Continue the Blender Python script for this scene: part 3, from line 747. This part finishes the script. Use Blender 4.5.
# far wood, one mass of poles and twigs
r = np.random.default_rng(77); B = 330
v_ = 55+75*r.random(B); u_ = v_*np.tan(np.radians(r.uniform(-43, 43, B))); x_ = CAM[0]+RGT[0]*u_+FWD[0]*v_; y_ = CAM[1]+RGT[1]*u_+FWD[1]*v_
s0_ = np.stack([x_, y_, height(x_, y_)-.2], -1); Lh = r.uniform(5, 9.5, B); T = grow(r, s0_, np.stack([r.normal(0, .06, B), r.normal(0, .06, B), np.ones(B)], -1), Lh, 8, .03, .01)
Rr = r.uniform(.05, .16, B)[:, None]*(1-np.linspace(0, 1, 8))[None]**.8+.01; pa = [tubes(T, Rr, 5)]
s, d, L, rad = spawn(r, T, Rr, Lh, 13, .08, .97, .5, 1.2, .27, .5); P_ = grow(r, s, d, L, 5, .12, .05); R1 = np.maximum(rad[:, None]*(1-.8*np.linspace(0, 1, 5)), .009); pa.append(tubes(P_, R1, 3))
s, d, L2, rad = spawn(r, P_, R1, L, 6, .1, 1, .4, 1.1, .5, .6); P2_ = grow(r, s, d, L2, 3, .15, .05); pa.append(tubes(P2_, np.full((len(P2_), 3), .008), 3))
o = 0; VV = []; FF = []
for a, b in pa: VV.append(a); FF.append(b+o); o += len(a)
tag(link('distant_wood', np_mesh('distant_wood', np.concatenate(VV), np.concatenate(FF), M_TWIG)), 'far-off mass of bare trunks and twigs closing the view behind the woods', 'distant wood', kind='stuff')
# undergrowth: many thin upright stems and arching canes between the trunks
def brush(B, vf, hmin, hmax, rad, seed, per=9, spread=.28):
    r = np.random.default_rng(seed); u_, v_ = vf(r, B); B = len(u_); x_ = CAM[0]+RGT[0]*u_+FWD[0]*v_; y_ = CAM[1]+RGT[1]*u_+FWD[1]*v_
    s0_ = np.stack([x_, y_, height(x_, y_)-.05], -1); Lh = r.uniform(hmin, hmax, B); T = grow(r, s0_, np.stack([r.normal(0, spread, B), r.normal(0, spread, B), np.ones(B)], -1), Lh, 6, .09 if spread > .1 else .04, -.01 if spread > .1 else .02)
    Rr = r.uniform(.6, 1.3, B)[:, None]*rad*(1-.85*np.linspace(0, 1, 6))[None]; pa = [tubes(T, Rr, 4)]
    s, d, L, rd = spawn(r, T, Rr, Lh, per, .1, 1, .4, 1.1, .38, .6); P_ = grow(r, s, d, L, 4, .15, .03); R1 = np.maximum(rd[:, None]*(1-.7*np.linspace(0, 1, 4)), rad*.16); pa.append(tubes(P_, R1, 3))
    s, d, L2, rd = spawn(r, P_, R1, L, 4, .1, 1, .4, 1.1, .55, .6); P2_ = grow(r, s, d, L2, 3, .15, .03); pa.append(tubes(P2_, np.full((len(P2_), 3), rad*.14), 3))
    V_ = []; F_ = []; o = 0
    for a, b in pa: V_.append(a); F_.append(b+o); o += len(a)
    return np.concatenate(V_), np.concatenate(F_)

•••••

Print the complete listing again, exactly as it stands.

Solved exercise:
Continue the Blender Python script for this scene: part 3, from line 747. This part finishes the script. Use Blender 4.5.
# far wood, one mass of poles and twigs
r = np.random.default_rng(77); B = 330
v_ = 55+75*r.random(B); u_ = v_*np.tan(np.radians(r.uniform(-43, 43, B))); x_ = CAM[0]+RGT[0]*u_+FWD[0]*v_; y_ = CAM[1]+RGT[1]*u_+FWD[1]*v_
s0_ = np.stack([x_, y_, height(x_, y_)-.2], -1); Lh = r.uniform(5, 9.5, B); T = grow(r, s0_, np.stack([r.normal(0, .06, B), r.normal(0, .06, B), np.ones(B)], -1), Lh, 8, .03, .01)
Rr = r.uniform(.05, .16, B)[:, None]*(1-np.linspace(0, 1, 8))[None]**.8+.01; pa = [tubes(T, Rr, 5)]
s, d, L, rad = spawn(r, T, Rr, Lh, 13, .08, .97, .5, 1.2, .27, .5); P_ = grow(r, s, d, L, 5, .12, .05); R1 = np.maximum(rad[:, None]*(1-.8*np.linspace(0, 1, 5)), .009); pa.append(tubes(P_, R1, 3))
s, d, L2, rad = spawn(r, P_, R1, L, 6, .1, 1, .4, 1.1, .5, .6); P2_ = grow(r, s, d, L2, 3, .15, .05); pa.append(tubes(P2_, np.full((len(P2_), 3), .008), 3))
o = 0; VV = []; FF = []
for a, b in pa: VV.append(a); FF.append(b+o); o += len(a)
tag(link('distant_wood', np_mesh('distant_wood', np.concatenate(VV), np.concatenate(FF), M_TWIG)), 'far-off mass of bare trunks and twigs closing the view behind the woods', 'distant wood', kind='stuff')
# undergrowth: many thin upright stems and arching canes between the trunks
def brush(B, vf, hmin, hmax, rad, seed, per=9, spread=.28):
    r = np.random.default_rng(seed); u_, v_ = vf(r, B); B = len(u_); x_ = CAM[0]+RGT[0]*u_+FWD[0]*v_; y_ = CAM[1]+RGT[1]*u_+FWD[1]*v_
    s0_ = np.stack([x_, y_, height(x_, y_)-.05], -1); Lh = r.uniform(hmin, hmax, B); T = grow(r, s0_, np.stack([r.normal(0, spread, B), r.normal(0, spread, B), np.ones(B)], -1), Lh, 6, .09 if spread > .1 else .04, -.01 if spread > .1 else .02)
    Rr = r.uniform(.6, 1.3, B)[:, None]*rad*(1-.85*np.linspace(0, 1, 6))[None]; pa = [tubes(T, Rr, 4)]
    s, d, L, rd = spawn(r, T, Rr, Lh, per, .1, 1, .4, 1.1, .38, .6); P_ = grow(r, s, d, L, 4, .15, .03); R1 = np.maximum(rd[:, None]*(1-.7*np.linspace(0, 1, 4)), rad*.16); pa.append(tubes(P_, R1, 3))
    s, d, L2, rd = spawn(r, P_, R1, L, 4, .1, 1, .4, 1.1, .55, .6); P2_ = grow(r, s, d, L2, 3, .15, .03); pa.append(tubes(P2_, np.full((len(P2_), 3), rad*.14), 3))
    V_ = []; F_ = []; o = 0
    for a, b in pa: V_.append(a); F_.append(b+o); o += len(a)
    return np.concatenate(V_), np.concatenate(F_)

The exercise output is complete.